TRANSFORMATOR
Tulla Elieson, Martin Woll Godal & Jørgen Frederik S. Haarstad
6.mars - 29.mars 2015
About the artists;
Tulla Elieson
Tulla Elieson has a BA from Bath Academy of Art, England (1970-1974). She has held solo exhibitions and participated in group exhibitions, biennials and ceramic fairs both at home and abroad. Her works can be found in the collections of (among others) the National Museum for Art, Architecture and Design in Oslo / Museum of Decorative Arts; KODE – Art Museums of Bergen / West Norway Museum of Decorative Art; Nordenfjeldske Museum of Decorative Arts and Design in Trondheim; SKMU Sørlandets Art Museum in Kristiansand; and Northern Norway Art Museum in Tromsø.
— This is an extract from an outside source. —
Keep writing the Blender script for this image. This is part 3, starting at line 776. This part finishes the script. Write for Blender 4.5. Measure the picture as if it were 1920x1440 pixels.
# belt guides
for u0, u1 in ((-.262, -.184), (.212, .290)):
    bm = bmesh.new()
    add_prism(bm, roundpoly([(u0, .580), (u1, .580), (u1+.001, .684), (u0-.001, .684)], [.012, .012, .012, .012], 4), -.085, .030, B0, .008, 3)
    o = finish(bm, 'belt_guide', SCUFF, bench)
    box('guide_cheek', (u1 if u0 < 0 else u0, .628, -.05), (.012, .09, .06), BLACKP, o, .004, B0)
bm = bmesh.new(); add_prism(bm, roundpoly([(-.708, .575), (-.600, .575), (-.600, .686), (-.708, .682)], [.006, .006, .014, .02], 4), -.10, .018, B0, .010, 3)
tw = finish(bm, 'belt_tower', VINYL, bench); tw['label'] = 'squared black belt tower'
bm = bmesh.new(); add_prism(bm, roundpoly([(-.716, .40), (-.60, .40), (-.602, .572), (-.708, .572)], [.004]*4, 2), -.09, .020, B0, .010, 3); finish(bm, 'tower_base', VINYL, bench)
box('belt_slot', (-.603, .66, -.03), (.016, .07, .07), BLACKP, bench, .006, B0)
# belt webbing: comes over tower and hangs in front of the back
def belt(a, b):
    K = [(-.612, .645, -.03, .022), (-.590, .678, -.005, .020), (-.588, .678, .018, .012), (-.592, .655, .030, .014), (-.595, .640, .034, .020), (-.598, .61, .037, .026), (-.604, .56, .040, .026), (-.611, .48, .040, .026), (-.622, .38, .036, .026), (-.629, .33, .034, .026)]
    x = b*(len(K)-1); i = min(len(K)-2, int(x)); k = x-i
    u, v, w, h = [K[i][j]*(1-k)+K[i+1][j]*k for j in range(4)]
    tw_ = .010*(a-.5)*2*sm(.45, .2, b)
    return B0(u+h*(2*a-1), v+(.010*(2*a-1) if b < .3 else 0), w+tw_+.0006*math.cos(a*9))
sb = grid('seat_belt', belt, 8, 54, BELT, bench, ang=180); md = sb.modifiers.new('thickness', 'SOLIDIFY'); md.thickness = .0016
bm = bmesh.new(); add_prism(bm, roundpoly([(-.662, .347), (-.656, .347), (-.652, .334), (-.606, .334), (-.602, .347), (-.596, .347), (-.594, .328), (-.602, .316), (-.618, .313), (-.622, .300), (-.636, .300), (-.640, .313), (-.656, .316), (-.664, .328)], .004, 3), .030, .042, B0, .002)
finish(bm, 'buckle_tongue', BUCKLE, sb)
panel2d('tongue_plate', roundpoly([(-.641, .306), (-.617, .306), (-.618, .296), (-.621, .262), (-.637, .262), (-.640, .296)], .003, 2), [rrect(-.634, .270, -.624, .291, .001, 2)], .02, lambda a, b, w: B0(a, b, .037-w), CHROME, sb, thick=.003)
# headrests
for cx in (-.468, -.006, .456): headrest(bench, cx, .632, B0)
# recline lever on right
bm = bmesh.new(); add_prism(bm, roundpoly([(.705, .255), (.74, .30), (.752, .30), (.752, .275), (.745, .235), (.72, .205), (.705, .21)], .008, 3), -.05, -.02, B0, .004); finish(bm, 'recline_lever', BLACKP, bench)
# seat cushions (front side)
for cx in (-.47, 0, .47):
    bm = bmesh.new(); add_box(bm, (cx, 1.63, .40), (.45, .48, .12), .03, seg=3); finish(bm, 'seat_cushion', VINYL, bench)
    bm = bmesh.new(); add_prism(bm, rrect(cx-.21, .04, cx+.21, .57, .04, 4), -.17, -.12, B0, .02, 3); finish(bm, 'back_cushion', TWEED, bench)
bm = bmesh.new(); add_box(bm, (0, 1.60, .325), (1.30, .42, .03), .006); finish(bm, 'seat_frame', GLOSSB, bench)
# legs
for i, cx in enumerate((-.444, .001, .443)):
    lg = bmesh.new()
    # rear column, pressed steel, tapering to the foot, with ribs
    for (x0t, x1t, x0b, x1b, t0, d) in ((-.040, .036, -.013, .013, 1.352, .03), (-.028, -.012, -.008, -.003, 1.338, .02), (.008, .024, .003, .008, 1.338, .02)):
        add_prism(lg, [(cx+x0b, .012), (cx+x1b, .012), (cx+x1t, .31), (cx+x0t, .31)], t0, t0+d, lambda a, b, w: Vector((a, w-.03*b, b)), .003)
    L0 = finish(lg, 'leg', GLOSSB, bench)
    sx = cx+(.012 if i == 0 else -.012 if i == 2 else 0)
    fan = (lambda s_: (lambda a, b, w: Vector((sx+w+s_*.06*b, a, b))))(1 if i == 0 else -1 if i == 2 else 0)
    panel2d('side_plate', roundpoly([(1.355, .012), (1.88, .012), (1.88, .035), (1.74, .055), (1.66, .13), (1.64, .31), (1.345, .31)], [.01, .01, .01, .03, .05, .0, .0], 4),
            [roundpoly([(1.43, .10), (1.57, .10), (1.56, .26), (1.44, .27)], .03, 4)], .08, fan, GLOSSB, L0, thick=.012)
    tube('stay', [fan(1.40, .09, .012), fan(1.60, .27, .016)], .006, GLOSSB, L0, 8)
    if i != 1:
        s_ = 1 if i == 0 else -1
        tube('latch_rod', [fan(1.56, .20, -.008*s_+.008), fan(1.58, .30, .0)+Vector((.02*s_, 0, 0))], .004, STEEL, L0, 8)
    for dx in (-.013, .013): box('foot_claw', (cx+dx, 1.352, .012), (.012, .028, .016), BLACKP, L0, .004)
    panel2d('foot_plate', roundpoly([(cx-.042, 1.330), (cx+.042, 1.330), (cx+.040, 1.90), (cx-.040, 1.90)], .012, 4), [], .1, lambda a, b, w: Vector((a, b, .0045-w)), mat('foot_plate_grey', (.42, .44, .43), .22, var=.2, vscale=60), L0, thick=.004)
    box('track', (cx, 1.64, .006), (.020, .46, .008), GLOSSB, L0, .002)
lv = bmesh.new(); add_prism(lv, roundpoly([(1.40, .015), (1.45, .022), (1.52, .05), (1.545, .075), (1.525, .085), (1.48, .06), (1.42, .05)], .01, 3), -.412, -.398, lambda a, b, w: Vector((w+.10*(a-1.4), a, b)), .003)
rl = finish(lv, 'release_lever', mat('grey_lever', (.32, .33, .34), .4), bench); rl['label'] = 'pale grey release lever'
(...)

Elieson’s works have also been purchased by Arts Council Norway and the Norwegian Ministry of Foreign Affairs.
While being the initiator and coordinator of the project Transformator, Elieson also participates as an exhibitor. At RAM Galleri she presents the installation Høyspent (High Voltage), which is inspired by the industrial products made at Norsk Teknisk Porselensfabrikk (NTP, Norwegian Technical Porcelain Factory). We see a ‘forest’ of vertical forms, the expression of which lies somewhere between sculpture, tubes and electrical insulators. The disks on the floor are meant as ‘platforms’ for reflection and discussion with colleagues participating in the project.
Martin Woll Godal
Martin Woll Godal studied at Bergen Academy of Art and Design, completing an MA in 2007. He explores aesthetic and conceptual expressions that share affinities with architecture and sculpture. The interesting spatial qualities of his artworks become increasingly clear as we move around them. He works additively with construction materials, exploiting the potential of repeated elements to establish rhythmic progression.
During the project period at NTP, Woll Godal took recourse in a construction usually associate with forest management and logging. The principle behind making of wood stacks – also called woodricks – is simple and often used for stacking timber. Using the technique, one can clear a forest floor and gather logs and branches that will not be processed in a mill or used for firewood. Traditional wood stacks in forests can be seen as collections of objects with different lengths, shapes, sizes and amounts – ‘leftovers’, one could say. At NTP, Woll Godal used a technique called extruding. The factory has several old extruder machines that create various profiles. Some of these machines are no longer used due to ware and tare, but also on account of the obsolescence of the products they were used to make. Woll Godal has used these machines to create Reis. The work can thus be seen as a collection of forms with an expression that is laid aside, rendered obsolete.
Jørgen Frederik Scheel Haarstad
Artist statement;
I am a musician and an artist. My creative outputs are intermingled and inseparable, so it makes little sense to perceive them as isolated. Music, in its essence, is ephemeral, immediate and complex. The same thing might be said about my visual works. Through a lyrical engagement with materials, composing through rhythm, repetition and pauses, I hope to transform music into physical manifestations.
Rock music is vulgar romanticism, according to Robert Pattison, and while my artistic method shares the spontaneity and excess of rock n’ roll, it necessarily needs to take into account the fragility of ceramics, and it is this somewhat improvised dialog that my works materialize. Through experimenting with the ceramic object, I seek to reach an abstraction that transcends a set meaning and instead enables a more immediate and physical interpretation.
Lethal Assumption can be perceived as a work that appeals to the senses, yet despite its subtle aesthetic expression, it looks menacing. It does not evoke the traditional connotations of porcelain as a precious and pleasing material. Pointed shards of leftover parts from industrial production are installed in panels and displayed on the floor. The work has an ominous presence, like the hostile surface of a planet of ice in a science-fiction story. The visual experience is intensified by the sound work, which was made through manipulating the same porcelain material. The composite result is a sublime installation that is meant to be felt.